REQUIRED WORK:
Copy out each line in the material below that has the word "picture".

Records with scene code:
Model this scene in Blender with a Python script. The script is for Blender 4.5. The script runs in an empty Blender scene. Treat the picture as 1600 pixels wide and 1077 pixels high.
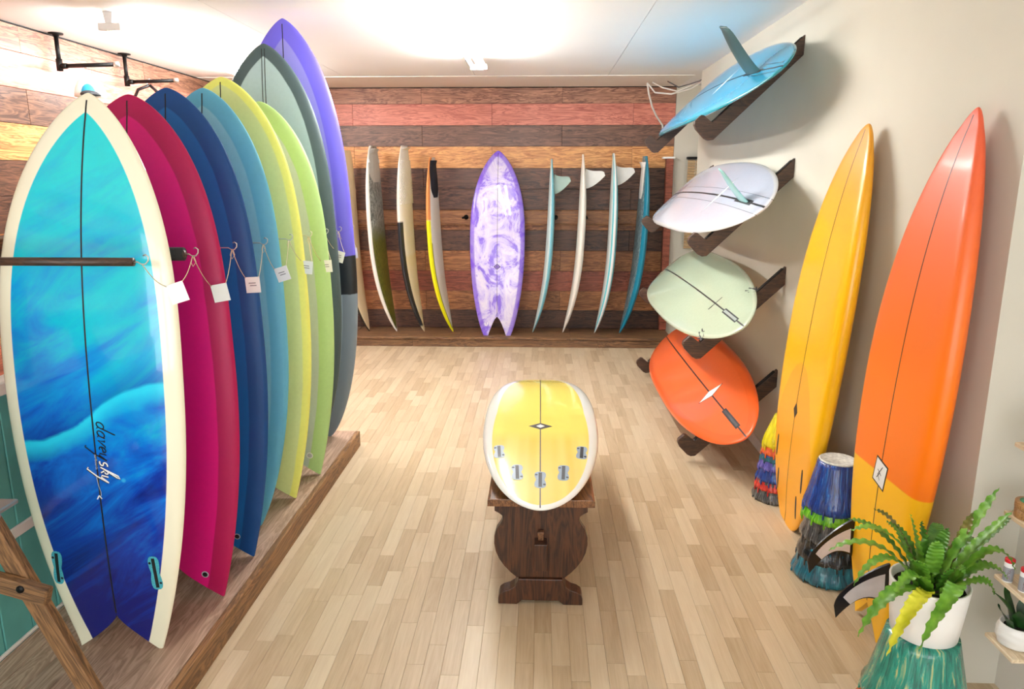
import bpy, bmesh, math, random
import numpy as np
from mathutils import Vector, Matrix
random.seed(7)
V = Vector
scn = bpy.context.scene
COL = scn.collection
# ------------------------------------------------------------------ camera, world, exposure
cam = bpy.data.objects.new('camera', bpy.data.cameras.new('camera'))
COL.objects.link(cam); scn.camera = cam
cam.data.sensor_width = 36.0; cam.data.sensor_fit = 'HORIZONTAL'
cam.data.lens = 1150 / 1600 * 36
cam.location = (0, 0, 1.70)
cam.rotation_euler = (math.pi / 2 - 0.22111, 0, 0.03816)
cam.data.clip_start = 0.05
world = bpy.data.worlds.new('world'); scn.world = world; world.use_nodes = True
bg = world.node_tree.nodes['Background']
bg.inputs[0].default_value = (0.97, 0.99, 1.0, 1); bg.inputs[1].default_value = 4.7
scn.view_settings.view_transform = 'Standard'; scn.view_settings.look = 'None'
scn.view_settings.gamma = 1.0; scn.view_settings.use_curve_mapping = False
scn.view_settings.exposure = 0.34
TUBE_STRENGTH = 105.0

# ------------------------------------------------------------------ helpers
def lin(c):
    r = []
    for v in c[:3]:
        v = v / 255.0
        r.append(v / 12.92 if v <= 0.04045 else ((v + 0.055) / 1.055) ** 2.4)
    return (r[0], r[1], r[2], 1.0)

MATS = {}
def mat_new(name):
    m = bpy.data.materials.new(name); m.use_nodes = True
    nt = m.node_tree
    b = nt.nodes['Principled BSDF']
    MATS[name] = m
    return m, nt, b
class G:
    """tiny node-graph helper"""
    def __init__(s, nt): s.nt = nt
    def n(s, typ, **kw):
        nd = s.nt.nodes.new(typ)
        for k, v in kw.items(): setattr(nd, k, v)
        return nd
    def l(s, a, b): s.nt.links.new(a, b)
    def attr(s, name):
        return s.n('ShaderNodeAttribute', attribute_name=name).outputs['Fac']
    def math(s, op, a, b=None, c=None, clamp=False):
        nd = s.n('ShaderNodeMath', operation=op); nd.use_clamp = clamp
        for i, v in enumerate((a, b, c)):
            if v is None: continue
            if isinstance(v, (int, float)): nd.inputs[i].default_value = v
            else: s.l(v, nd.inputs[i])
        return nd.outputs[0]
    def mix(s, f, a, b):
        nd = s.n('ShaderNodeMix', data_type='RGBA')
        for i, v in ((0, f), (6, a), (7, b)):
            if isinstance(v, (int, float)): nd.inputs[i].default_value = v
            elif isinstance(v, tuple): nd.inputs[i].default_value = v
            else: s.l(v, nd.inputs[i])
        return nd.outputs[2]
    def step(s, x, e, w=0.002):
        """0 below e, 1 above e"""
        nd = s.n('ShaderNodeMapRange'); nd.clamp = True
        s.l(x, nd.inputs[0]); nd.inputs[1].default_value = e - w; nd.inputs[2].default_value = e + w
        return nd.outputs[0]
    def ramp(s, f, stops):
        nd = s.n('ShaderNodeValToRGB'); cr = nd.color_ramp
        while len(cr.elements) < len(stops): cr.elements.new(0.5)
        for e, (p, c) in zip(cr.elements, stops): e.position = p; e.color = c
        s.l(f, nd.inputs[0]); return nd.outputs[0]
    def noise(s, vec, scale, detail=3, rough=0.5, dist=0.0):
        nd = s.n('ShaderNodeTexNoise')
        nd.inputs['Scale'].default_value = scale; nd.inputs['Detail'].default_value = detail
        nd.inputs['Roughness'].default_value = rough; nd.inputs['Distortion'].default_value = dist
        if vec is not None: s.l(vec, nd.inputs['Vector'])
        return nd.outputs[0]
    def mapping(s, vec, scale=(1, 1, 1), rot=(0, 0, 0), loc=(0, 0, 0)):
        nd = s.n('ShaderNodeMapping')
        nd.inputs['Scale'].default_value = scale; nd.inputs['Rotation'].default_value = rot
        nd.inputs['Location'].default_value = loc
        s.l(vec, nd.inputs['Vector']); return nd.outputs[0]
    def obj(s): return s.n('ShaderNodeTexCoord').outputs['Object']
    def xyz(s, x, y=None, z=None):
        nd = s.n('ShaderNodeCombineXYZ')
        for i, v in enumerate((x, y, z)):
            if v is not None: s.l(v, nd.inputs[i])
        return nd.outputs[0]
    def bump(s, h, strength, dist, bsdf):
        nd = s.n('ShaderNodeBump'); nd.inputs['Strength'].default_value = strength
        nd.inputs['Distance'].default_value = dist
        s.l(h, nd.inputs['Height']); s.l(nd.outputs[0], bsdf.inputs['Normal'])

def plain(name, c, rough=0.5, metal=0.0, coat=0.0, var=0.06, vs=12.0, bump=0.0):
    if name in MATS: return MATS[name]
    m, nt, b = mat_new(name); g = G(nt)
    c = lin(c)
    n = g.noise(g.obj(), vs, 3)
    lo = tuple(x * (1 - var) for x in c[:3]) + (1,); hi = tuple(min(1, x * (1 + var)) for x in c[:3]) + (1,)
    g.l(g.ramp(n, [(0.3, lo), (0.7, hi)]), b.inputs['Base Color'])
    b.inputs['Roughness'].default_value = rough; b.inputs['Metallic'].default_value = metal
    b.inputs['Coat Weight'].default_value = coat; b.inputs['Coat Roughness'].default_value = 0.08
    if bump: g.bump(n, bump, 0.004, b)
    return m

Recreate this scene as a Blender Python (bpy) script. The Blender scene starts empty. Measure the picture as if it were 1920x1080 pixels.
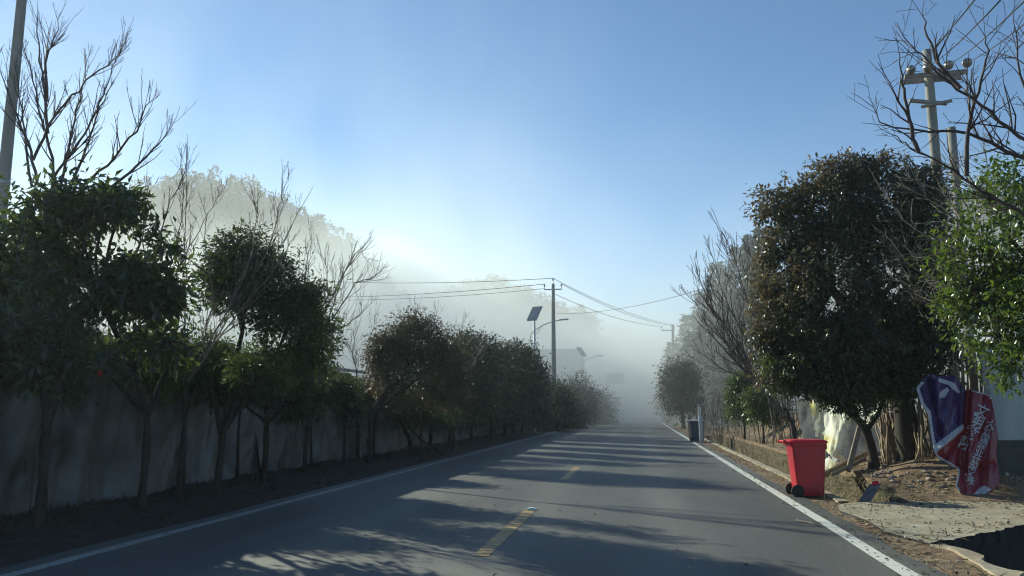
import bpy, math, random
import numpy as np
from mathutils import Vector

S = bpy.context.scene
COL = S.collection
R = math.radians
rnd = random.Random(11)

# ------------------------------------------------------------------ camera, sky, sun, exposure
FPX, PITCH, YAW, EYE = 1500.0, R(8.64), R(8.99), 1.3
cd = bpy.data.cameras.new('camera')
cam = bpy.data.objects.new('camera', cd)
COL.objects.link(cam)
S.camera = cam
cam.location = (0, 0, EYE)
cam.rotation_euler = (math.pi/2 + PITCH, 0, YAW)
cd.sensor_width = 36
cd.lens = FPX/1920*36
cd.clip_end = 3000
cd.clip_start = 0.05

SUN_EL, SUN_AZ = R(23), R(52)          # azimuth to the left of the road's direction (+Y)
w = bpy.data.worlds.new('World')
S.world = w
w.use_nodes = True
wn = w.node_tree.nodes
sky = wn.new('ShaderNodeTexSky')
sky.sky_type = 'NISHITA'
sky.sun_disc = False
sky.sun_elevation = SUN_EL
sky.sun_rotation = -SUN_AZ
sky.altitude = 1200
sky.air_density = 1.0
sky.dust_density = 0.0
sky.ozone_density = 1.5
w.node_tree.links.new(sky.outputs[0], wn['Background'].inputs[0])
wn['Background'].inputs[1].default_value = 0.064
sl = bpy.data.lights.new('sun', 'SUN')
sl.energy = 5.0
sl.angle = R(0.5)
sl.color = (1.0, 0.84, 0.55)
sun = bpy.data.objects.new('sun', sl)
COL.objects.link(sun)
sun.location = (-60, 52, 60)
to_sun = Vector((-math.sin(SUN_AZ)*math.cos(SUN_EL), math.cos(SUN_AZ)*math.cos(SUN_EL), math.sin(SUN_EL)))
sun.rotation_euler = to_sun.to_track_quat('Z', 'Y').to_euler()

S.view_settings.view_transform = 'Standard'
S.view_settings.look = 'None'
S.view_settings.gamma = 1
S.view_settings.use_white_balance = True      # cool daylight camera setting
S.view_settings.white_balance_temperature = 5200
S.view_settings.white_balance_tint = -1
S.view_settings.exposure = 0.88
S.render.engine = 'CYCLES'
cy = S.cycles
cy.use_denoising = True
cy.filter_width = 1.15
cy.max_bounces = 8
cy.diffuse_bounces = 3
cy.glossy_bounces = 2
cy.transmission_bounces = 4
cy.transparent_max_bounces = 8
cy.volume_bounces = 1
cy.volume_step_rate = 1.0
cy.sample_clamp_indirect = 6

# ------------------------------------------------------------------ layout helpers
_f = np.array([-math.sin(YAW)*math.cos(PITCH), math.cos(YAW)*math.cos(PITCH), math.sin(PITCH)])
_r = np.array([math.cos(YAW), math.sin(YAW), 0.0])
_u = np.cross(_r, _f)
EYEV = np.array([0, 0, EYE])


def ray(px, py):
    return _f + _r*(px-960)/FPX + _u*(540-py)/FPX


def at(px, py, Y):
    """The place at distance Y along the road that is seen at a photo pixel."""
    d = ray(px, py)
    return EYEV + d*(Y/d[1])


def tag(o, label=None, cat=None, group=None, kind=None):
    if label: o['label'] = label
    if cat: o['category'] = cat
    if group: o['group'] = group
    if kind: o['kind'] = kind
    return o


def empty(name, loc, label, cat, group=None, rz=0):
    o = bpy.data.objects.new(name, None)
    COL.objects.link(o)
    o.location = loc
    o.rotation_euler = (0, 0, rz)
    o.empty_display_size = 0.2
    return tag(o, label, cat, group)


def link_mesh(name, me, mats, parent=None, world=True):
    o = bpy.data.objects.new(name, me)
    COL.objects.link(o)
    for m in (mats if isinstance(mats, (list, tuple)) else [mats]):
        me.materials.append(m)
    if parent is not None:
        o.parent = parent
        if world:                      # geometry was given in world coordinates
            o.matrix_parent_inverse = parent_matrix(parent).inverted()
    return o


def parent_matrix(p):
    from mathutils import Matrix
    m = Matrix.LocRotScale(p.location, p.rotation_euler, p.scale)
    if p.parent is not None:
        m = parent_matrix(p.parent) @ p.matrix_parent_inverse @ m
    return m


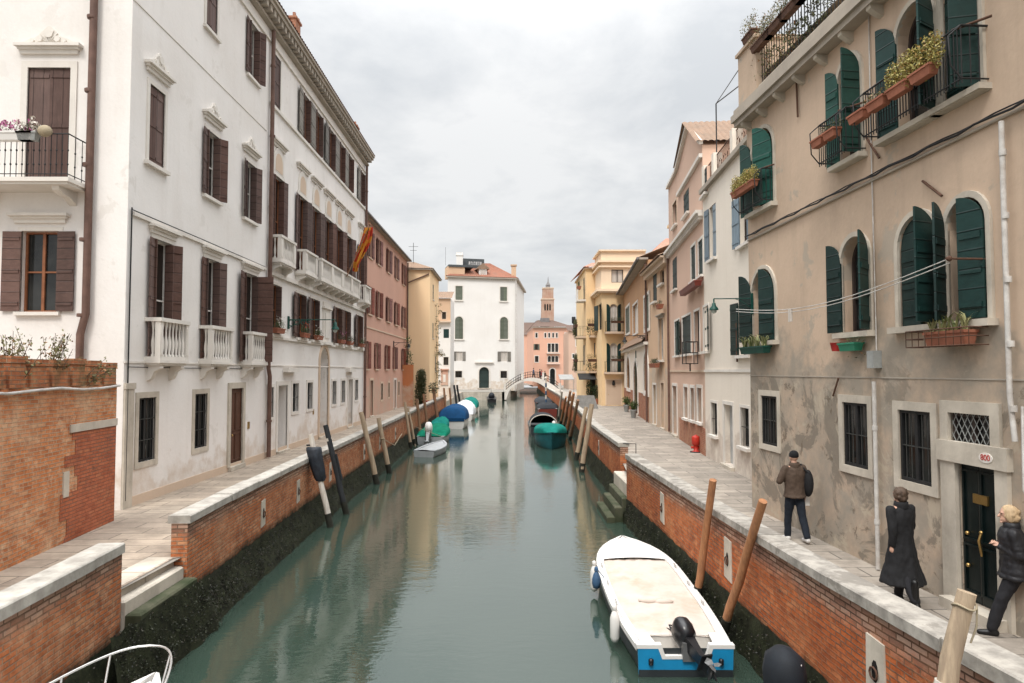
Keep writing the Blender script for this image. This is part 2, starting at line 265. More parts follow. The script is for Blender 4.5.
    def build(s,name,mats,parent=None,loc=None,smooth=None):
        if isinstance(mats,str): mats=[mats]
        if parent is not None: o3=ORG[parent]
        elif loc is not None: o3=Vector(loc)
        else:
            n=len(s.v); o3=Vector((sum(v[0] for v in s.v)/n,sum(v[1] for v in s.v)/n,min(v[2] for v in s.v)))
        me=bpy.data.meshes.new(name); me.from_pydata([(v[0]-o3.x,v[1]-o3.y,v[2]-o3.z) for v in s.v],[],s.f)
        for m in mats: me.materials.append(M[m])
        me.polygons.foreach_set('material_index',s.m); me.polygons.foreach_set('use_smooth',s.s)
        uvl=me.uv_layers.new(name='UVMap'); uv=[0.]*(2*len(me.loops)); sv=s.v
        for p in me.polygons:
            nx,ny,nz=p.normal
            if abs(nz)>.75:
                for li in p.loop_indices:
                    q=sv[me.loops[li].vertex_index]; uv[2*li]=q[0]; uv[2*li+1]=q[1]
            else:
                l=math.hypot(nx,ny); tx,ty=-ny/l,nx/l
                if ty<0 or (abs(ty)<1e-4 and tx<0): tx,ty=-tx,-ty
                for li in p.loop_indices:
                    q=sv[me.loops[li].vertex_index]; uv[2*li]=q[0]*tx+q[1]*ty; uv[2*li+1]=q[2]
        uvl.data.foreach_set('uv',uv)
        o=bpy.data.objects.new(name,me); COL.objects.link(o)
        if parent is not None: o.parent=parent
        else: o.location=o3
        ORG[o]=o3
        return o
def tag(o,label,cat,group=None):
    o['label']=label; o['category']=cat
    if group: o['group']=group
    return o
def struct(o,kind='structure'): o['kind']=kind; return o
def thing(name,label,cat,loc,group=None):
    o=bpy.data.objects.new(name,None); COL.objects.link(o); o.location=loc; o.empty_display_size=.2; ORG[o]=Vector(loc)
    return tag(o,label,cat,group)
def child_copy(o,parent,off):
    c=o.copy(); COL.objects.link(c); c.parent=parent; c.location=Vector(o.location)+Vector(off); ORG[c]=ORG[parent]; return c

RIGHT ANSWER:
Model this scene in Blender with a Python script. The script is for Blender 4.5. The script runs in an empty Blender scene. Treat the picture as 1600 pixels wide and 1077 pixels high.
Recreate this scene as a Blender Python (bpy) script. The Blender scene starts empty. Measure the picture as if it were 1920x1080 pixels.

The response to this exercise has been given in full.